Jordan's foreign minister, Ayman Safadi, said Sunday that his country's opposition to what Trump floated was "firm and unwavering"...
Egypt's foreign minister issued a statement saying that the temporary or long-term transfer of Palestinians "risks expanding the conflict in the region
This can be roughly, yet accurately, translated as "There are too darn many of them." The more individuals of an ethnic group in a country, the more influence, and eventually power, they can potentially wield. As is not fully appreciated, Jordan doesn't want Palestinians. Egypt doesn't want Palestinians. The Arab/Persian world doesn't want Palestinians, and we already know that Israel doesn't want any more of them.
Short-term, sending Gazans to Egypt and/or Jordan would be a boon to the region because those individuals would at least be living in a region not beset by war or the destruction it wrought. It would be a convenient solution for the USA because its President would claim to have ended the wr and brought peace to the Middle East. And it woul assist the Israelis, who would face less threat of a terrorist attack and would not have to do as much as quickly to a place which has suffered tremendously from Israeli attack in retaliation to a brutal and evil attack from Hamas.
But it's not going to happen. There is not a small number of Gazans, whom the world considers Palestinian, and they do not possess the "anti-chid ideology" which the American vice-president claims exist in the USA. They present a short-term, medium-term, and long-term threat to various nations in the Middle East and especially to the countries in which they reside.
That's the dirty little secret of all of this. The Palestinian Authority, which runs the West Bank, is deeply unpopular there and is not self-sufficient, relying on Israeli help. Gaza is controlled and dominated by the deeply unpopular, deeply terroristic Hamas. Amd the growth of Israeli settlements in the West Bank renders establishment of a Palestinian state there highly unlikely.
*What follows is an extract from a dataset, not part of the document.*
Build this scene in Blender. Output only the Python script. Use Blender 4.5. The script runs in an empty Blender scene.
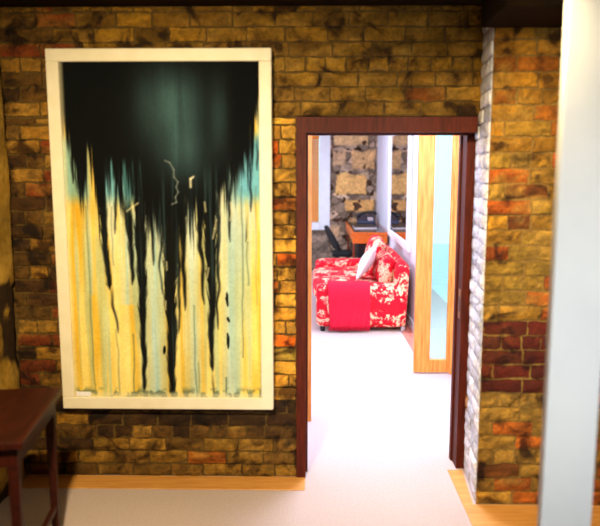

Exacerbating these realities is the growht rate among residents of both the West Bank and Gaza. "For years," USA Today notes, "the U.S. government has provided millions of dollars worth of condoms and other contraceptives to foreign countries as a way to help prevent the spread of AIDS and HIV and to make sure that family planning is available in developing nations." If condoms actually could get past Hamas and into the hands (and elsewhere) of residents of Gaza, it would be a wise investment.